*WRITTEN INSTRUCTION*. Pictures stay out of the copy; restate everything else in the material exactly.

*RAW DATA*.
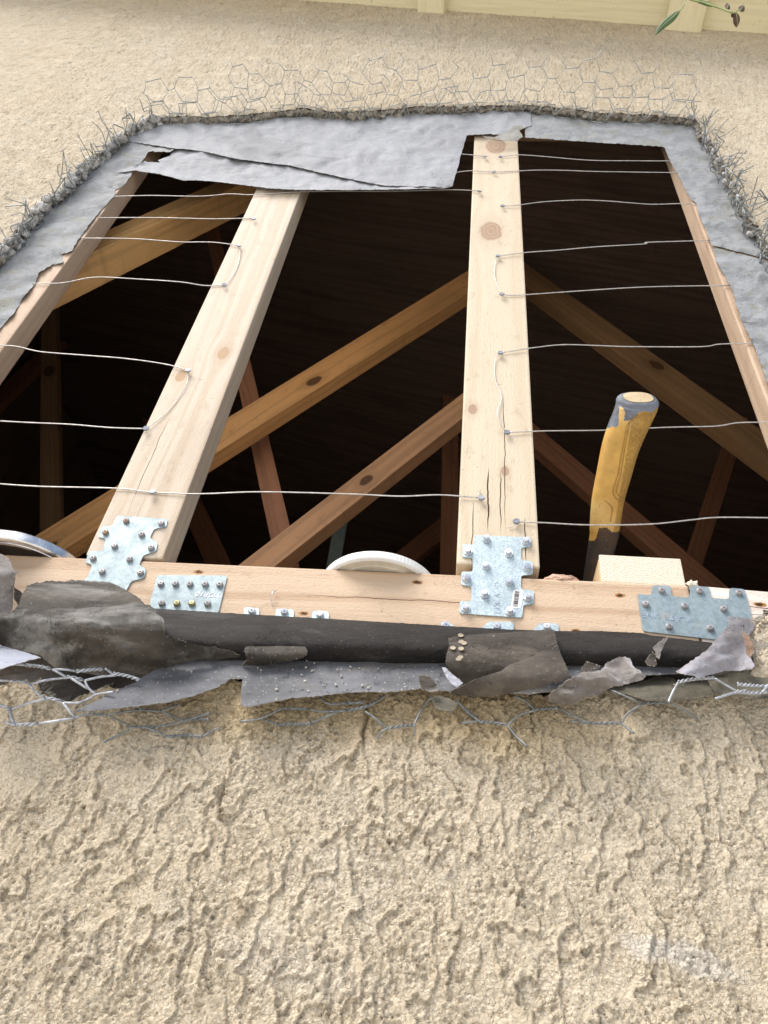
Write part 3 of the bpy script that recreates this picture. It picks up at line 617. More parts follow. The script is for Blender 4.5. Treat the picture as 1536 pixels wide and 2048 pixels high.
# ------------------------------------------------------------------ wires with their nails
WY = -.0022
def wirething(label, runs, nails, tail=()):
    e_ = empty('line_wire', P(*runs[0][0]), label, 'wire', 'line wires nailed across the opening')
    m_ = MB()
    for k, r in enumerate(runs):
        pts = smoothline([P(px, py+random.uniform(-.6, .6), WY-.0008*math.sin(i*1.7+k)) for i, (px, py) in enumerate(r)], 6)
        m_.tube(pts, .00062 if k and abs(r[0][0]-r[-1][0]) < 90 else .00085, 7)
    m_.build('strand', WIRE, e_)
    for q in nails: screw(e_, *q, -.0045, NAILD, 'nail', .0042)
D2 = lambda p: Z2(p); D1 = lambda p: Z1(p)
Wd = [
 ('topmost wire, short left piece ending at a nail on the centre stud', [D2([(290, 616), (355, 620), (405, 626)])], D2([(405, 626)])),
 ('topmost wire running right from a nail on the centre stud', [D2([(466, 628), (535, 620), (640, 626), (820, 640), (1000, 643), (1170, 644)])], D2([(466, 628)])),
 ('second wire from the top, crossing the centre stud in both directions', [D2([(280, 692), (350, 682), (440, 687), (610, 680), (720, 681), (830, 686), (1010, 689), (1200, 692)])], D2([(440, 687)])),
 ('wire passing just below the hem of the hanging paper, ending on the centre stud', [D1([(430, 788), (600, 783), (800, 786), (920, 776), (1010, 780), (1220, 768), (1600, 765), (1800, 760), (1918, 764)])], D1([(1918, 766)])),
 ('third wire in the right bay, from the nail above the big knot', [D2([(472, 824), (530, 822), (640, 808), (780, 801), (900, 805), (1060, 818), (1170, 814), (1250, 814)])], D2([(474, 824)])),
 ('wire crossing the orange brace to a nail near the top of the leaning stud', [D1([(395, 872), (640, 872), (850, 876), (1016, 873)])], D1([(1016, 874)])),
 ('wire in the left bay that turns down the leaning stud as a bracket', [D1([(320, 954), (530, 954), (720, 968), (850, 970), (956, 982)]), D1([(956, 982), (960, 1010), (952, 1060), (925, 1110), (897, 1139)]), D1([(130, 1135), (250, 1132), (380, 1110), (550, 1116), (720, 1128), (820, 1142), (897, 1139)])], D1([(956, 983), (897, 1139)])),
 ('kinked right bay wire with a loop just below the big knot', [D2([(456, 1024), (560, 1010), (700, 1000), (850, 988), (1040, 976), (1052, 970), (1200, 966), (1320, 962)]), D2([(456, 1024), (444, 1060), (446, 1120), (472, 1177)]), D2([(472, 1177), (530, 1180), (780, 1163), (1050, 1147), (1390, 1142)])], D2([(456, 1024), (472, 1177)])),
 ('wire in the left bay slanting down the stud between two nails', [[(-30, 690), (30, 692), (80, 703), (160, 710), (250, 717), (330, 728), (376, 741)], [(376, 741), (374, 765), (350, 805), (318, 838), (292, 857)], [(-30, 841), (60, 845), (140, 849), (220, 855), (292, 857)]], [(376, 741), (292, 857)]),
 ('right bay wire with a long wavy loop halfway down the centre stud', [[(1001, 706), (1060, 697), (1125, 690), (1200, 691), (1260, 693), (1400, 694), (1440, 688), (1520, 686)], [(1001, 706), (990, 722), (991, 760), (1003, 795), (995, 830), (1014, 865)], [(1014, 865), (1090, 862), (1215, 860), (1330, 855), (1430, 852), (1480, 845), (1570, 845)]], [(1001, 706), (1014, 865)]),
 ('long lowest wire crossing the leaning stud and ending on the centre stud', [[(-30, 966), (80, 973), (230, 977), (305, 984), (400, 988), (520, 984), (700, 988), (800, 992), (880, 990), (960, 995)], [(962, 996), (957, 988), (960, 981)]], [(305, 984), (963, 996)]),
 ('lowest wire in the right bay passing in front of the yellow handle', [[(1033, 1043), (1090, 1046), (1180, 1050), (1300, 1048), (1380, 1040), (1440, 1035), (1570, 1036)], [(1033, 1043), (1028, 1050), (1017, 1056)]], [(1033, 1043)])]
for a_ in Wd: wirething(*a_)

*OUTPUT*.
Write part 3 of the bpy script that recreates this picture. It picks up at line 617. More parts follow. The script is for Blender 4.5. Treat the picture as 1536 pixels wide and 2048 pixels high.
# ------------------------------------------------------------------ wires with their nails
WY = -.0022
def wirething(label, runs, nails, tail=()):
    e_ = empty('line_wire', P(*runs[0][0]), label, 'wire', 'line wires nailed across the opening')
    m_ = MB()
    for k, r in enumerate(runs):
        pts = smoothline([P(px, py+random.uniform(-.6, .6), WY-.0008*math.sin(i*1.7+k)) for i, (px, py) in enumerate(r)], 6)
        m_.tube(pts, .00062 if k and abs(r[0][0]-r[-1][0]) < 90 else .00085, 7)
    m_.build('strand', WIRE, e_)
    for q in nails: screw(e_, *q, -.0045, NAILD, 'nail', .0042)
D2 = lambda p: Z2(p); D1 = lambda p: Z1(p)
Wd = [
 ('topmost wire, short left piece ending at a nail on the centre stud', [D2([(290, 616), (355, 620), (405, 626)])], D2([(405, 626)])),
 ('topmost wire running right from a nail on the centre stud', [D2([(466, 628), (535, 620), (640, 626), (820, 640), (1000, 643), (1170, 644)])], D2([(466, 628)])),
 ('second wire from the top, crossing the centre stud in both directions', [D2([(280, 692), (350, 682), (440, 687), (610, 680), (720, 681), (830, 686), (1010, 689), (1200, 692)])], D2([(440, 687)])),
 ('wire passing just below the hem of the hanging paper, ending on the centre stud', [D1([(430, 788), (600, 783), (800, 786), (920, 776), (1010, 780), (1220, 768), (1600, 765), (1800, 760), (1918, 764)])], D1([(1918, 766)])),
 ('third wire in the right bay, from the nail above the big knot', [D2([(472, 824), (530, 822), (640, 808), (780, 801), (900, 805), (1060, 818), (1170, 814), (1250, 814)])], D2([(474, 824)])),
 ('wire crossing the orange brace to a nail near the top of the leaning stud', [D1([(395, 872), (640, 872), (850, 876), (1016, 873)])], D1([(1016, 874)])),
 ('wire in the left bay that turns down the leaning stud as a bracket', [D1([(320, 954), (530, 954), (720, 968), (850, 970), (956, 982)]), D1([(956, 982), (960, 1010), (952, 1060), (925, 1110), (897, 1139)]), D1([(130, 1135), (250, 1132), (380, 1110), (550, 1116), (720, 1128), (820, 1142), (897, 1139)])], D1([(956, 983), (897, 1139)])),
 ('kinked right bay wire with a loop just below the big knot', [D2([(456, 1024), (560, 1010), (700, 1000), (850, 988), (1040, 976), (1052, 970), (1200, 966), (1320, 962)]), D2([(456, 1024), (444, 1060), (446, 1120), (472, 1177)]), D2([(472, 1177), (530, 1180), (780, 1163), (1050, 1147), (1390, 1142)])], D2([(456, 1024), (472, 1177)])),
 ('wire in the left bay slanting down the stud between two nails', [[(-30, 690), (30, 692), (80, 703), (160, 710), (250, 717), (330, 728), (376, 741)], [(376, 741), (374, 765), (350, 805), (318, 838), (292, 857)], [(-30, 841), (60, 845), (140, 849), (220, 855), (292, 857)]], [(376, 741), (292, 857)]),
 ('right bay wire with a long wavy loop halfway down the centre stud', [[(1001, 706), (1060, 697), (1125, 690), (1200, 691), (1260, 693), (1400, 694), (1440, 688), (1520, 686)], [(1001, 706), (990, 722), (991, 760), (1003, 795), (995, 830), (1014, 865)], [(1014, 865), (1090, 862), (1215, 860), (1330, 855), (1430, 852), (1480, 845), (1570, 845)]], [(1001, 706), (1014, 865)]),
 ('long lowest wire crossing the leaning stud and ending on the centre stud', [[(-30, 966), (80, 973), (230, 977), (305, 984), (400, 988), (520, 984), (700, 988), (800, 992), (880, 990), (960, 995)], [(962, 996), (957, 988), (960, 981)]], [(305, 984), (963, 996)]),
 ('lowest wire in the right bay passing in front of the yellow handle', [[(1033, 1043), (1090, 1046), (1180, 1050), (1300, 1048), (1380, 1040), (1440, 1035), (1570, 1036)], [(1033, 1043), (1028, 1050), (1017, 1056)]], [(1033, 1043)])]
for a_ in Wd: wirething(*a_)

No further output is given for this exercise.